━━━━━ Dataset extract

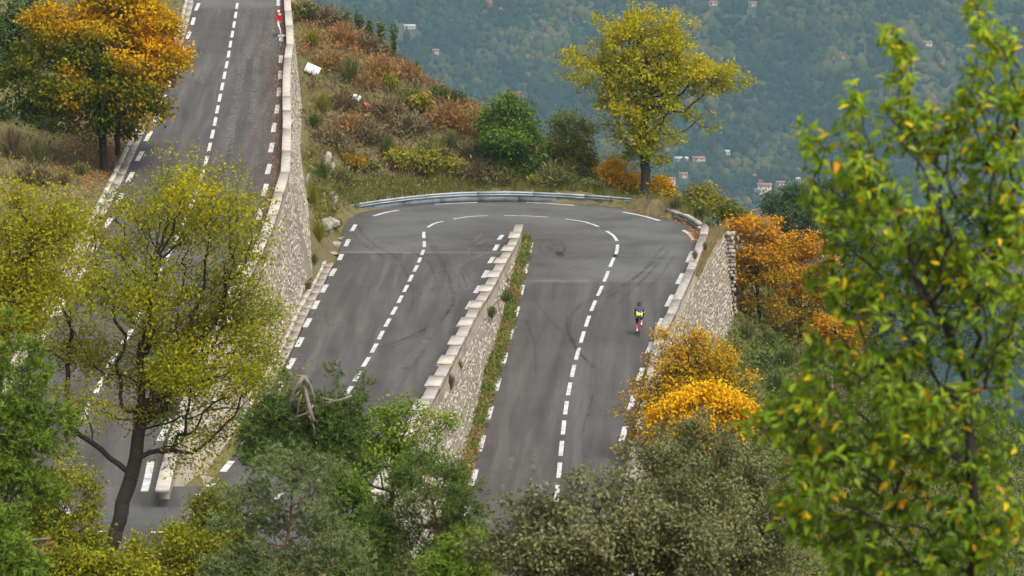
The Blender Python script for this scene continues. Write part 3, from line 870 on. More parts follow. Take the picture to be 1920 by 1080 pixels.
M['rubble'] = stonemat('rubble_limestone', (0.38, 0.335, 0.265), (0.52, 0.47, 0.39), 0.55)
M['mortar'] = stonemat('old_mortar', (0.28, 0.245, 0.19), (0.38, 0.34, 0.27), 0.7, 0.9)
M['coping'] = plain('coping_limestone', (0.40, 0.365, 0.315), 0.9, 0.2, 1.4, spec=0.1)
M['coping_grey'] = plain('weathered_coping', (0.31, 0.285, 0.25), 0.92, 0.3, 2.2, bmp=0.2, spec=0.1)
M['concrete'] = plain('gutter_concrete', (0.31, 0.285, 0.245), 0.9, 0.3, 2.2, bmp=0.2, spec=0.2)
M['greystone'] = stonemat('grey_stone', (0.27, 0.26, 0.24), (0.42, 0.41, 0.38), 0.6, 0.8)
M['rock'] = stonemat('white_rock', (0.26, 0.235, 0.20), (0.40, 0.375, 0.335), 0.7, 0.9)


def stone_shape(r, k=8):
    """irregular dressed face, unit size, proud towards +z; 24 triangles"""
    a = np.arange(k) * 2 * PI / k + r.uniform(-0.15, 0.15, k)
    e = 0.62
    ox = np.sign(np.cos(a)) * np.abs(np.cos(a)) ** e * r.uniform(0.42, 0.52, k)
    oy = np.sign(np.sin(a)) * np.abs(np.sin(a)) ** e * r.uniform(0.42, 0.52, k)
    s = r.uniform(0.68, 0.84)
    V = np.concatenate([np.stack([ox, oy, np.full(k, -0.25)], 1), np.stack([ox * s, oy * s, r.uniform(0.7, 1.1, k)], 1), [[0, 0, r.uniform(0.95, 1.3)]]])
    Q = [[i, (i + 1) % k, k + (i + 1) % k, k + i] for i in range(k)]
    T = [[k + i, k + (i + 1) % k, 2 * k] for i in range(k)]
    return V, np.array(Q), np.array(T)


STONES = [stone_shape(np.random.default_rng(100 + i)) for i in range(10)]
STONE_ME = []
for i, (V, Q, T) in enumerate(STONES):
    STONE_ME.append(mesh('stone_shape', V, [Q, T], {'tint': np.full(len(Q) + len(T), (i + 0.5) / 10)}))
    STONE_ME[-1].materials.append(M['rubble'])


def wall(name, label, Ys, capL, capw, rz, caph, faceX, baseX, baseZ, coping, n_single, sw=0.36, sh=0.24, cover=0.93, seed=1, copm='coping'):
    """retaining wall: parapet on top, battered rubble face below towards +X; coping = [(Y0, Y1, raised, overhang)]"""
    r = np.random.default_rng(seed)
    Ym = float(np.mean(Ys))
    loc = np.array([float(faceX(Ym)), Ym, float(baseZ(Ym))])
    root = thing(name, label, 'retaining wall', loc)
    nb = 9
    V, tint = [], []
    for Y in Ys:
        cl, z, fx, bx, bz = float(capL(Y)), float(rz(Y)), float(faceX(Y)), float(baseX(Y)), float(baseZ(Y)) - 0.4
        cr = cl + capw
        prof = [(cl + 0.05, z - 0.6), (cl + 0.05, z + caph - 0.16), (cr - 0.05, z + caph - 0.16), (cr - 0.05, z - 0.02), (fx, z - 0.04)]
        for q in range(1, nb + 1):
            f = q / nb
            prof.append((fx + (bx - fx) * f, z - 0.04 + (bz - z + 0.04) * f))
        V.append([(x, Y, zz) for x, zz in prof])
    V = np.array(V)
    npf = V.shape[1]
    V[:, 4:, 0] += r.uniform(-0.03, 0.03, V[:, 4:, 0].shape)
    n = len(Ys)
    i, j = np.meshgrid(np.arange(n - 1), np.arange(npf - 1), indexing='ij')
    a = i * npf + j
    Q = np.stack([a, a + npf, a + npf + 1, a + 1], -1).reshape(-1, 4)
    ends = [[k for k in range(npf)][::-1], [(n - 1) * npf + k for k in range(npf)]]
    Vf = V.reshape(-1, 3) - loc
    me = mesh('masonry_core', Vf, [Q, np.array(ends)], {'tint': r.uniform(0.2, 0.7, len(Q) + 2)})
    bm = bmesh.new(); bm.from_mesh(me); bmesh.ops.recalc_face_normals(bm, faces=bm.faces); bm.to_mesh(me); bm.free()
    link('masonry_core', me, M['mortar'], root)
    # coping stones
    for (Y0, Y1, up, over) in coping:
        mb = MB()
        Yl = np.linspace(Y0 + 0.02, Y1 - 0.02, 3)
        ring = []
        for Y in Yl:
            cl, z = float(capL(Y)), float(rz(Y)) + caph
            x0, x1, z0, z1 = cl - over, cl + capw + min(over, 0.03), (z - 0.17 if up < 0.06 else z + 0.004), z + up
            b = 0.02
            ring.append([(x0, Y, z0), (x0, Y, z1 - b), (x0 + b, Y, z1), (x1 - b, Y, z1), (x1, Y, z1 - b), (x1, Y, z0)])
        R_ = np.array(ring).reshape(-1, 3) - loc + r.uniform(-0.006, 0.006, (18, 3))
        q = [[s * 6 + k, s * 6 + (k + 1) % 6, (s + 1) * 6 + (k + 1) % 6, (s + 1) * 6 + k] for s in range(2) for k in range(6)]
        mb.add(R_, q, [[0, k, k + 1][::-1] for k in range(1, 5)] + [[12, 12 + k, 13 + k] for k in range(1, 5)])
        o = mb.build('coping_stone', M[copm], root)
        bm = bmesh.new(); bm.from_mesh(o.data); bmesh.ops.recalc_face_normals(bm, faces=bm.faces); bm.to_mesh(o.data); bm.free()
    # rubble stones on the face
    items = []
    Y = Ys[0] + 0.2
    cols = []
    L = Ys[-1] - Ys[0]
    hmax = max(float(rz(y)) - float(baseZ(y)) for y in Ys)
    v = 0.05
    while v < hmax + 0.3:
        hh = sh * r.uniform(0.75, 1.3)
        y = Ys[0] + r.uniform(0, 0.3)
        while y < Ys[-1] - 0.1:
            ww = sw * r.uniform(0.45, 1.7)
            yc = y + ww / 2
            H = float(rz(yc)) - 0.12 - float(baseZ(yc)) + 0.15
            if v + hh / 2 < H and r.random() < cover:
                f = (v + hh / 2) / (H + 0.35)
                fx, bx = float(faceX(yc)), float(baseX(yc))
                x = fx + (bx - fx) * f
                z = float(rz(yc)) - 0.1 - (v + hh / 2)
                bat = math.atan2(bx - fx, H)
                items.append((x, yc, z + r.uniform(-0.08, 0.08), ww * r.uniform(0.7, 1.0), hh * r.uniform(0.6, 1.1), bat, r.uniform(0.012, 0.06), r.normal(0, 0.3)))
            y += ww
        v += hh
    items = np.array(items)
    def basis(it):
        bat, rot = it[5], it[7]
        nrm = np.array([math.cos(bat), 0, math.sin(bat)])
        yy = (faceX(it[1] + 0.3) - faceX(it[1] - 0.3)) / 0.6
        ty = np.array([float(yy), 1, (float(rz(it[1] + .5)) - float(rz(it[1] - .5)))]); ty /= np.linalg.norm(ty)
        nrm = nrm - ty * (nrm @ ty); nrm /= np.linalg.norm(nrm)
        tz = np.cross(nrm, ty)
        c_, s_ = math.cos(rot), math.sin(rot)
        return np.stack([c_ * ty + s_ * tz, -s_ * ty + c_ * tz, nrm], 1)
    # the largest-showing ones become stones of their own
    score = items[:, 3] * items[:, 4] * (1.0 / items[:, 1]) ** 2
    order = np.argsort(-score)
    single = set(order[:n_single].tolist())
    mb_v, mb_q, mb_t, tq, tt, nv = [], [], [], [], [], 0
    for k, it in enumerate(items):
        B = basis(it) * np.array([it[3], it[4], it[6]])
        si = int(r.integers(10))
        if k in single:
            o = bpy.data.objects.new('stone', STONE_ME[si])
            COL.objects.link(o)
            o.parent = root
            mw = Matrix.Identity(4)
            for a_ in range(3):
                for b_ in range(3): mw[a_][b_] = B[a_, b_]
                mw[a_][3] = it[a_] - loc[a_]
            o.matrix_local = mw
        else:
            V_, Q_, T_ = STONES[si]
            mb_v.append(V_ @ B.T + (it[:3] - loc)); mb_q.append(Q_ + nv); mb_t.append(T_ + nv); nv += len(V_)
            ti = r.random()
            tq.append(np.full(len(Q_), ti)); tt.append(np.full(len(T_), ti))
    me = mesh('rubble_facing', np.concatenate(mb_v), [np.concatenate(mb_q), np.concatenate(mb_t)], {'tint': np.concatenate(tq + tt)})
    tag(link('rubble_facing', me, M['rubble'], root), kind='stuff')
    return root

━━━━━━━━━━
━━━━━ Dataset extract

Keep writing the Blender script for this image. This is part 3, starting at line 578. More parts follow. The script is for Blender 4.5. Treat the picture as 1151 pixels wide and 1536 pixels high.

━━━━━━━━━━

## Problem requirements
Quote the listing above, but only from the line that shows "The Blender Python" through the line that shows "0.335), 0.7, 0.9)".

## Solution for this exercise
The Blender Python script for this scene continues. Write part 3, from line 870 on. More parts follow. Take the picture to be 1920 by 1080 pixels.
M['rubble'] = stonemat('rubble_limestone', (0.38, 0.335, 0.265), (0.52, 0.47, 0.39), 0.55)
M['mortar'] = stonemat('old_mortar', (0.28, 0.245, 0.19), (0.38, 0.34, 0.27), 0.7, 0.9)
M['coping'] = plain('coping_limestone', (0.40, 0.365, 0.315), 0.9, 0.2, 1.4, spec=0.1)
M['coping_grey'] = plain('weathered_coping', (0.31, 0.285, 0.25), 0.92, 0.3, 2.2, bmp=0.2, spec=0.1)
M['concrete'] = plain('gutter_concrete', (0.31, 0.285, 0.245), 0.9, 0.3, 2.2, bmp=0.2, spec=0.2)
M['greystone'] = stonemat('grey_stone', (0.27, 0.26, 0.24), (0.42, 0.41, 0.38), 0.6, 0.8)
M['rock'] = stonemat('white_rock', (0.26, 0.235, 0.20), (0.40, 0.375, 0.335), 0.7, 0.9)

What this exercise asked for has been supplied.